By Jonathan Corbet
May 9, 2012
The diversity of the ARM architecture is one of its great strengths:
manufacturers have been able to create a wide range of interesting
system-on-chip devices around the common ARM processor core. But this
diversity, combined with a general lack of hardware discoverability, makes
ARM systems hard to support in the kernel. As things stand now, a special
kernel must be built for any specific ARM system. With most other
architectures, it is possible to support most or all systems with a single
binary kernel (or maybe two for 32-bit and 64-bit configurations). In the
ARM realm, there is no single binary kernel that can run everywhere. Work
is being done to improve that situation, but some interesting decisions
will have to be made on the way.
On an x86 system, the kernel is, for the most part, able to boot and ask
the hardware to describe itself; kernels can thus configure themselves for
the specific system on which they are run. In the ARM world, the hardware
usually has no such capability, so the kernel must be told which devices
are present and where they can be found. Traditionally, this configuration
has been done in "board files," which have a number of tasks:
- Define any system-specific functions and setup code.
- Create a description of the available peripherals, usually through
the definition of a number of platform
devices.
- Create a special machine description structure that includes a magic
number defined for that particular system. That number must be passed
to the kernel by the bootloader; the kernel uses it to find the
machine description for the specific system being booted.
There are currently hundreds of board files in the ARM architecture
subtree, and some unknown number of them shipped in devices but never
contributed upstream. Within a given platform type (a specific
system-on-chip line from a vendor), it is often possible to build
multiple board files into a single kernel, with the actual machine type
being specified at boot time. But combining board files across platform
types is not generally possible.
One of the main goals of the current flurry of work in the ARM subtree is
to make multi-platform kernels possible. An important step in that
direction is the
elimination of board files as much as possible; they are being replaced
with device trees. In the end, a board
file is largely a static data structure describing the topology of the
system; that data structure can just as easily be put into a text file
passed into the kernel by the boot loader. By moving the hardware
configuration information out of the kernel itself, the ARM developers make
the kernel more easily applicable to a wider variety of hardware. There
are a lot of other things to be done before we have true multi-platform
support—work toward properly abstracting interrupts and clocks continues,
for example—but device tree support is an important piece of the puzzle.

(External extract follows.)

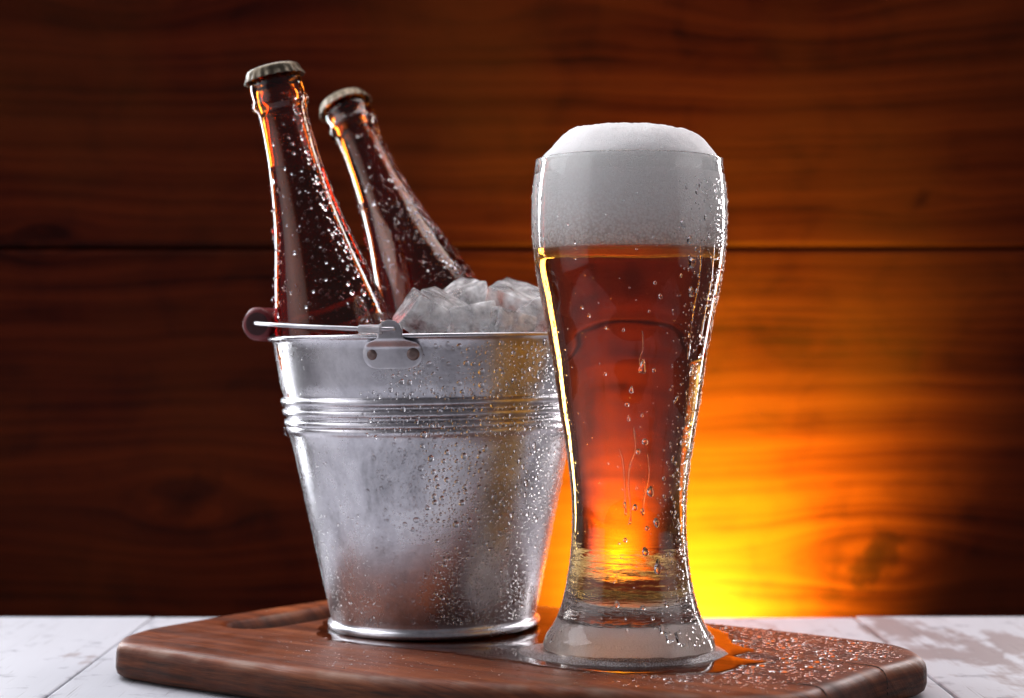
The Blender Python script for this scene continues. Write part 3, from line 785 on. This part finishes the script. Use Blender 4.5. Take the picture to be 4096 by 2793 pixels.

Arnd Bergmann recently asked a question to
the kernel development community: does it make sense to support legacy board
files in multi-platform kernels? Or would it be better to limit support to
systems that use device trees for hardware enumeration? Arnd was pretty
clear on what his own position was:
My feeling is that we should just mandate DT booting for
multiplatform kernels, because it significantly reduces the
combinatorial space at compile time, avoids a lot of legacy board
files that we cannot test anyway, reduces the total kernel size and
gives an incentive for people to move forward to DT with their
existing boards.
There was a surprising amount of opposition to this idea. Some developers
seemed to interpret Arnd's message as a call to drop support for systems
that lack device tree support, but that is not the point at all. Current
single-platform builds will continue to work as they always have; nobody is
trying to take that away. The point, instead, is to make life easier for
developers trying to make multi-platform builds work; multi-platform ARM
kernels have never worked in the past, so excluding some systems will not
deprive their users of anything they already had.

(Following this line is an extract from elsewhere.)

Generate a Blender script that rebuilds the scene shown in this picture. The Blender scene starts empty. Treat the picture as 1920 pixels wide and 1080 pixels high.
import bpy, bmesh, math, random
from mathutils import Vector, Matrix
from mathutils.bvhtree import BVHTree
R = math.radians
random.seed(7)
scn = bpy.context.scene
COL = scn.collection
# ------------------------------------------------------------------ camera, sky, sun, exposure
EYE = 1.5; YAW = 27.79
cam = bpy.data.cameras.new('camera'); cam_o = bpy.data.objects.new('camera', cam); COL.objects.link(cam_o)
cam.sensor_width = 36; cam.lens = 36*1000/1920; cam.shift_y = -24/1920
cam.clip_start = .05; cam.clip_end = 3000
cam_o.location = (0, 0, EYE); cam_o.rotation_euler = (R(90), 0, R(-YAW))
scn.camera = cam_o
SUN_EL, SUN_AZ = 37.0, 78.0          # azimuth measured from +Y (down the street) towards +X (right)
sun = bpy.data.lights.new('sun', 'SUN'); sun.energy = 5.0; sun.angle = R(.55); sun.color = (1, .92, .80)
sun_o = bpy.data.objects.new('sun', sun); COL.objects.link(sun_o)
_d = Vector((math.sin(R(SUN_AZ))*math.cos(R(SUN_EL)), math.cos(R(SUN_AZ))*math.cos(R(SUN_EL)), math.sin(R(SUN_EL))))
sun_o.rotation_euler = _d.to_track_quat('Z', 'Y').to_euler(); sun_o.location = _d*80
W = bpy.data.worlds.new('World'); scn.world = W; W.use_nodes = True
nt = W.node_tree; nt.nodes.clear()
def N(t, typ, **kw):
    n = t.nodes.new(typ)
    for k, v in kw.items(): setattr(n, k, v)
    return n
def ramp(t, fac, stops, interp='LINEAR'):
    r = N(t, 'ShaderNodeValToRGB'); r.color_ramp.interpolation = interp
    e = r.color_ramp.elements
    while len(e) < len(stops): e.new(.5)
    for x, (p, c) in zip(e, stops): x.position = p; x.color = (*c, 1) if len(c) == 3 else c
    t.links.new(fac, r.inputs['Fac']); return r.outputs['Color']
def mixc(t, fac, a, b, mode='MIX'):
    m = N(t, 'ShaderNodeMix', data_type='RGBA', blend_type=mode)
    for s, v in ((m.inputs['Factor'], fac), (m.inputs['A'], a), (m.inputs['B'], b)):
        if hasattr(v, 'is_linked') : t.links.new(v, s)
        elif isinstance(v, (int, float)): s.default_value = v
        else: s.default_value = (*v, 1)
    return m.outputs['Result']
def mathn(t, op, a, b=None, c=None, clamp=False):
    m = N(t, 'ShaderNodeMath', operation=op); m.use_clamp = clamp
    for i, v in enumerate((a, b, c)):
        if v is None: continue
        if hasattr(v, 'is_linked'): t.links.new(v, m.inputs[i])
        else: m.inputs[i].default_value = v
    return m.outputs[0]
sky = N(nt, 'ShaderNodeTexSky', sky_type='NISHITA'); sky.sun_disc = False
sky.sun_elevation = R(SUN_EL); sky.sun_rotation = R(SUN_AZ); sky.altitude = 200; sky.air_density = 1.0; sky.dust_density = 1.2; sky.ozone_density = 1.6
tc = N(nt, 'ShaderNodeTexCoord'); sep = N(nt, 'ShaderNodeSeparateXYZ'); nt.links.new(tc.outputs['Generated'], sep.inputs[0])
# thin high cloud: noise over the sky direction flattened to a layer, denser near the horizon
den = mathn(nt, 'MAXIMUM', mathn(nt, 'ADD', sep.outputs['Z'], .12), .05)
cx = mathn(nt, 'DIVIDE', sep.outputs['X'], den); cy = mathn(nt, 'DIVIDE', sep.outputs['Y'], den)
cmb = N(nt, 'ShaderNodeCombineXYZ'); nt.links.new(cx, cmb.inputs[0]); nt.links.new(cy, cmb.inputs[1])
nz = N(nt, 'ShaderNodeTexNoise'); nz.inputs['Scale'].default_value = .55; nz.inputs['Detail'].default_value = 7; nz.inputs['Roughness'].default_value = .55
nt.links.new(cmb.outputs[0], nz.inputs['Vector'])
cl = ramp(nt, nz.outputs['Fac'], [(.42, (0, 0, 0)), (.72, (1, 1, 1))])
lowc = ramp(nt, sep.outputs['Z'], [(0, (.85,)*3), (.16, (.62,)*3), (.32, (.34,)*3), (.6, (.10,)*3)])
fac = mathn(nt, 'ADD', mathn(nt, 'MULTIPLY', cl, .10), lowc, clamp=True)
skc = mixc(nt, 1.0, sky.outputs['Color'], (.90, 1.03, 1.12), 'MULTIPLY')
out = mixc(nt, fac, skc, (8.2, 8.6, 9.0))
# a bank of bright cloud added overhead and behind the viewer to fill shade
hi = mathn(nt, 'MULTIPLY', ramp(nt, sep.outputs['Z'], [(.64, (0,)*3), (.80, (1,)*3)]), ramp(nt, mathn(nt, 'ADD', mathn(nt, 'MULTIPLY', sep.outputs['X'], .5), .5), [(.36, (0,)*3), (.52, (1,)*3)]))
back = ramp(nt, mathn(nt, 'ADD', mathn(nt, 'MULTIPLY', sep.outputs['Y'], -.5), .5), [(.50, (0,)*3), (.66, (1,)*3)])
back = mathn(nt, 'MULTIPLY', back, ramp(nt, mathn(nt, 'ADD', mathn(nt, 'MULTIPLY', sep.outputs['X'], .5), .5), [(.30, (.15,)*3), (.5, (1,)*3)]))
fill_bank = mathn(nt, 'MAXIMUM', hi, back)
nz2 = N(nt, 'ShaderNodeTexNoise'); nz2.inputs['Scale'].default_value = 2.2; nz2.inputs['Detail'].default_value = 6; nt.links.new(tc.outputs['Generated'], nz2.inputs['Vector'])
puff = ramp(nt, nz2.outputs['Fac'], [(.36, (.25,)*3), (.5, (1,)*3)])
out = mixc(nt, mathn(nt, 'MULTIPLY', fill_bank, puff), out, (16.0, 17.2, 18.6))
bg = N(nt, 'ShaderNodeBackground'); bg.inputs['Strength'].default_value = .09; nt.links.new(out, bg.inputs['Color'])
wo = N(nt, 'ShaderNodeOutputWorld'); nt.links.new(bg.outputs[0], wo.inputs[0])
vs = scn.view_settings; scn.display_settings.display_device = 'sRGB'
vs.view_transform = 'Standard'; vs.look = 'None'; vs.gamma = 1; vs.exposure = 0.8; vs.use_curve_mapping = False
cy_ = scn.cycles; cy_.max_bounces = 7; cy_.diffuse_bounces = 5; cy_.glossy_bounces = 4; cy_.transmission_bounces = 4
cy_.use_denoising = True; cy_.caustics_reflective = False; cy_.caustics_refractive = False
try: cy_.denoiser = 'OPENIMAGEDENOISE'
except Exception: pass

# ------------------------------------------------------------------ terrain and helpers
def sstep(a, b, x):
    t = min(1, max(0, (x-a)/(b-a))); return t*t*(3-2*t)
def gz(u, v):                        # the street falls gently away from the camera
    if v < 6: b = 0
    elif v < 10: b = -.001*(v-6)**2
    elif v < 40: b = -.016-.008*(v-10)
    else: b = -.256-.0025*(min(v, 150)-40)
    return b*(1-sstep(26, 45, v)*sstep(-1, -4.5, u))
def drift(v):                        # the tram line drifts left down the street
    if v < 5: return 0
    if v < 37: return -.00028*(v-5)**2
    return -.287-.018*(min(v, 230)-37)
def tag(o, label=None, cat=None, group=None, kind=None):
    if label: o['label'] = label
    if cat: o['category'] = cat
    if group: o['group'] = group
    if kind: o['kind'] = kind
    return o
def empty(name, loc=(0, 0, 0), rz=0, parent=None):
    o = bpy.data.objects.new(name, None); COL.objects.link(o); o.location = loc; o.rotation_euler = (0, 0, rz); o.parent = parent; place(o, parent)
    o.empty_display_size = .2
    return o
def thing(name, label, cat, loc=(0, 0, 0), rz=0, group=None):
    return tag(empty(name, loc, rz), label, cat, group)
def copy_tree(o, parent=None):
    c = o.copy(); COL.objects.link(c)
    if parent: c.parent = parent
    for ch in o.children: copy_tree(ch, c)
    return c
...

Some others saw it as an arbitrary restriction without any real technical
basis. There is nothing standing in the way of including non-device-tree
systems in a multi-platform kernel except the extra complexity and bloat
that they bring. But complexity and bloat are technical problems,
especially when the problem being solved is difficult enough as it is.
It was also pointed out that there are some older
platforms that have not seen any real maintenance in recent times, but
which are still useful for users.
In the end, it will come down to what the users of multi-platform ARM
kernels want. It was not immediately clear to everybody that there are users
for such kernels: ARM kernels are usually targeted to specific devices, so
adding support for other systems gives no benefit at all. Thus, embedded
systems manufacturers are likely to be uninterested in multi-platform
support. Distributors are another story, though; they would like to
support a wide range of systems without having to build large numbers of
kernels. As Debian developer Wookey put
it:
We are keen on multiplatform kernels because building a great pile
of different ones is a massive pain (and not just for arm because
it holds up security updates), and if we could still cover all that
lot with one kernel, or indeed any number less than 7 that would be
great.
In response, Arnd amended his proposal to
allow board files for subarchitectures that don't look likely to support
device trees anytime soon. At that point, the discussion wound down
without any sort of formal conclusion. The topic will likely be discussed
at the upcoming Linaro Connect event and, probably, afterward as well.
There are a number of other issues to be dealt with before multi-platform
ARM kernels are a reality; that gives some time for this particular
decision to be considered with all the relevant needs in mind.